In-Process Inspection for Accuracy Control

In-process inspection is vital for minimizing rework and ensuring dimensional accuracy. Custom inspection tools were developed to verify critical features during machining, reducing the risk of dimensional errors. Two key inspection methods include:

• Pass/Stop Gauge: For features like a φ13mm hole with a tolerance of 0.01–0.02mm, a 13.01mm pass gauge fits into the hole, while a 13.02mm stop gauge does not. If the pass gauge fits and the stop gauge does not, the feature is within tolerance; otherwise, immediate rework is performed.
• Side Taper Gauge: For a 3° side wall feature with a 0–0.003mm tolerance, a tight-fit height gauge is inserted, and the height difference between the gauge and part surface is measured using a dial indicator. A difference of 0–0.02mm indicates a side gap of 0.001mm, meeting tolerance requirements.

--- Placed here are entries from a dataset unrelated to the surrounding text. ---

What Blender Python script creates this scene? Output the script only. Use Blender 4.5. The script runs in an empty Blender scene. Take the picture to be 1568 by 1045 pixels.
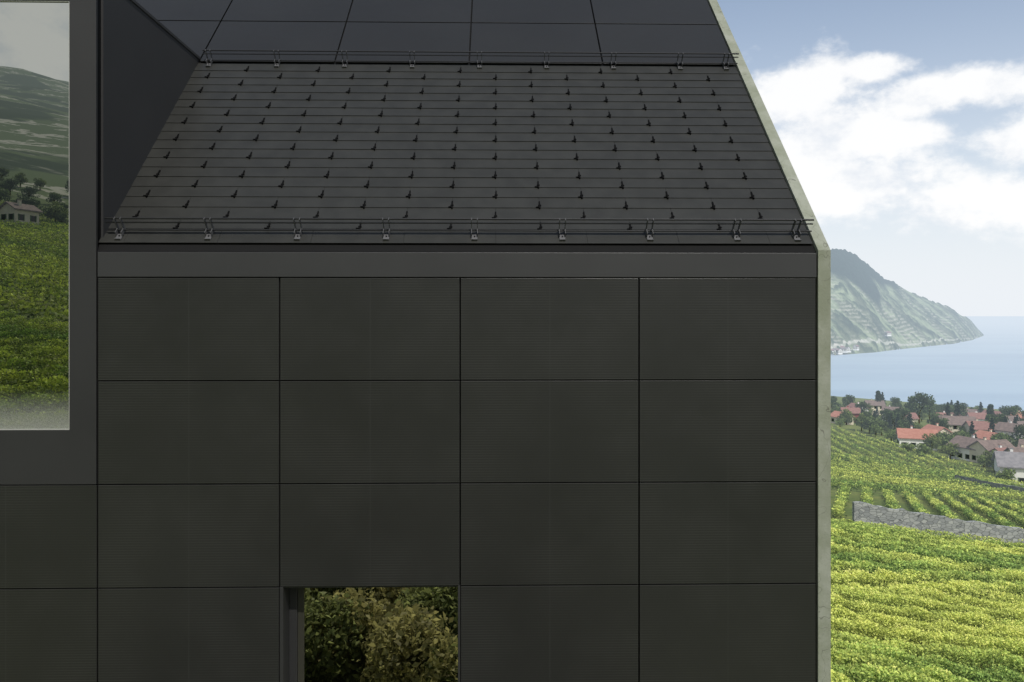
import bpy, math, numpy as np
from math import radians, sin, cos, pi
from mathutils import Vector, Matrix
rng = np.random.default_rng(7)
sc = bpy.context.scene
D = 7.04
PHI = radians(1.163)
R2 = math.sqrt(0.5)

# ------------------------------------------------------------------ helpers
_tab = rng.random((256, 256))
def vnoise(x, y, s=0):
    x = np.asarray(x, float) + s*17.3; y = np.asarray(y, float) + s*31.7
    xi = np.floor(x).astype(int); yi = np.floor(y).astype(int)
    fx = x-xi; fy = y-yi
    fx = fx*fx*(3-2*fx); fy = fy*fy*(3-2*fy)
    a = _tab[xi % 256, yi % 256]; b = _tab[(xi+1) % 256, yi % 256]
    c = _tab[xi % 256, (yi+1) % 256]; d = _tab[(xi+1) % 256, (yi+1) % 256]
    return (a*(1-fx)+b*fx)*(1-fy)+(c*(1-fx)+d*fx)*fy
def fbm(x, y, o=4, s=0):
    r = 0; a = .5; t = 0
    for i in range(o):
        r = r+a*vnoise(np.asarray(x)*2**i, np.asarray(y)*2**i, s+i); t += a; a *= .5
    return r/t
def bearing(u, depth):
    """site coordinates of a point at bearing tangent u and forward distance depth"""
    return depth*(u*cos(PHI)+sin(PHI)), depth*(cos(PHI)-u*sin(PHI))

SX = [-9000, -2500, -1500, -800, -400, -200, -120, -60, -25, 0, 8, 26, 79, 147, 217, 283, 316, 420, 600, 760, 850, 1500, 9000]
SZ = [430, 450, 420, 205, 80, 21, 7, -2, -5, -5.6, -6.2, -11.5, -21, -31, -40, -44.5, -46, -53, -66, -80, -88, -140, -200]
def ground(x, y):
    x = np.asarray(x, float); y = np.asarray(y, float)
    s = .64*y+.77*x
    z = np.interp(s, SX, SZ)
    amp = np.clip((-s-120)*.12, 0, 110)
    z = z+amp*(fbm(x/420., y/420., 5, 3)-.5)
    far = np.clip((np.hypot(x, y)-20)/60, 0, 1)*np.clip((740-s)/200, 0, 1)
    z = z+far*1.2*(fbm(x/35., y/35., 3, 9)-.5)
    return z

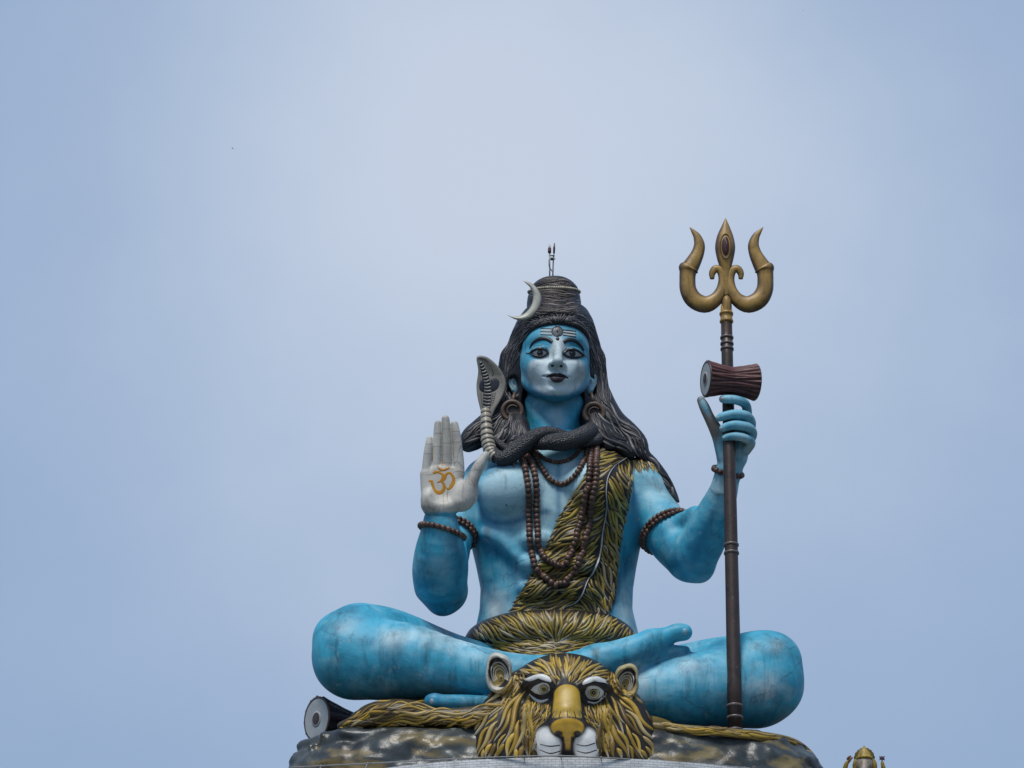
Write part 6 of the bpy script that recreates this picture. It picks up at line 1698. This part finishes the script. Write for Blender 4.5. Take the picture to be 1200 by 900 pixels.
# its pedestal: a slim stepped shrine down to the ground
gp = P(1013, 966, GDp)
shrine = thing('shrine_tower', 'slim cream shrine tower under the small golden statue', 'shrine', (gp[0], gp[1], 0))
M_SHR = simple_mat('cream_limewash', (0.55, 0.48, 0.34), 0.7, 1.5, 0.2)
mb = MB(); mb.lathe([(0, 1.3), (0.4, 1.3), (0.42, 1.05), (gp[2] * 0.5, 0.95), (gp[2] * 0.5 + 0.05, 1.1), (gp[2] * 0.5 + 0.25, 1.1), (gp[2] * 0.5 + 0.3, 0.85), (gp[2] - 0.5, 0.75)], (gp[0], gp[1], 0), (0, 0, 1), 8); part('tower', mb, M_SHR, shrine, False)
mb = MB(); mb.lathe([(gp[2] - 0.5, 0.75), (gp[2] - 0.3, 0.95), (gp[2] - 0.1, 0.95), (gp[2], 0.8)], (gp[0], gp[1], 0), (0, 0, 1), 16); part('capital', mb, M_SHR, shrine, False)

# ---- two birds far off
M_BIRD = painted('dark_feathers', (0.05, 0.052, 0.06), rough=0.8, dirt=0.3, scale=10, bump=0.05)
def bird(px, py, d, sz, roll, label):
    b_ = thing('bird', label, 'bird', P(px, py, d), 'birds far off in the sky'); c = P(px, py, d)
    Mr = np.array(Matrix.Rotation(R(roll), 3, 'Y'))
    body_ = np.array([(-0.30, 0.15, 0.02), (-0.16, 0.08, 0), (0, 0, 0), (0.15, -0.07, 0), (0.26, -0.12, 0.02), (0.33, -0.15, 0.02)]) * sz
    mb = MB(); mb.tube(c + body_ @ Mr.T, np.array([0.02, 0.05, 0.085, 0.07, 0.055, 0.01]) * sz, 10, True); part('body', mb, M_BIRD, b_)
    for sg in (-1, 1):
        V = []
        for u, ch, up in ((0.05, 0.22, 0.03), (0.3, 0.2, 0.12), (0.55, 0.13, 0.14), (0.78, 0.03, 0.1)):
            for q_, th_ in ((0.5, 0), (0, 0.014), (-0.5, 0), (0, -0.014)):
                V.append((np.array([q_ * ch, sg * u, up + th_]) * sz) @ np.array(Matrix.Rotation(R(-35), 3, 'Z')).T)
        F = [(i * 4 + j, i * 4 + (j + 1) % 4, (i + 1) * 4 + (j + 1) % 4, (i + 1) * 4 + j) for i in range(3) for j in range(4)] + [(3, 2, 1, 0), (12, 13, 14, 15)]
        mb = MB(); mb.add(c + np.array(V) @ Mr.T, F); part('wing', mb, M_BIRD, b_)
bird(272.5, 174, -20000, 0.50, 35, 'dark bird gliding in the open sky left of the statue')
bird(941, 12.5, -36000, 0.34, 10, 'faint tiny bird near the top edge of the sky')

These tools, combined with CMM first-piece inspection, enable rapid, accurate verification, improving the first-pass yield and reducing rework-related positioning errors.

Conclusion

Through targeted optimizations in CNC, TUR, GRI, WEDM, and EDM processes, alongside fixture development and in-process inspection, the machining of precision multi-cavity mold parts achieved an average efficiency increase of 30% and a 90% pass rate. These improvements address the demands of high-precision mold production, offering practical and replicable methods for manufacturers to enhance productivity and quality in real-world applications.